‘Mind-blowing’ tidbit about public radio

“What’s something that is common knowledge at your workplace that will be mind-blowing to the rest of us?” Quora users are asked. One anonymous contributor wrote:

Public Radio: No one is that eloquent.

The majority of radio interviews (especially public radio) are pre-recorded, edited, tightened to take out “uhs” and “hmmms” and generally cleaned up before they air. Very rarely is a public official or person of interest put on live in news radio except during breaking news (and usually only reporters go live).

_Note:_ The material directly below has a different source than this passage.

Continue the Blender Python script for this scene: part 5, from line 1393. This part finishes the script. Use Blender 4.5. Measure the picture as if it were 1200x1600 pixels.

This goes for the host as well. All of their breaths and stumbles are edited out to give them that polished, perfect pitch. Also, quite often the host and guest are not face-to-face, but in studios in different cities.

EDIT ADDED 7/28:

Since this is getting a lot of upvotes, I do want to clarify that hosts do, however, give live reads when a show first airs to transition between the edited reporter pieces and interviews. I did not mean to give the impression that absolutely no public radio is live.

But often the version of a show you hear on your home member station, if it is not being aired directly from the first, live airing, is a second or third feed that has been cleaned up and corrected.

I’ve invited NPR to comment on this “mind-blowing” revelation.

* What’s something that’s common knowledge at your workplace that will be mind-blowing to the rest of us? (Quora.com)

UPDATE: Two readers remind me that “On the Media” addressed this topic five years ago.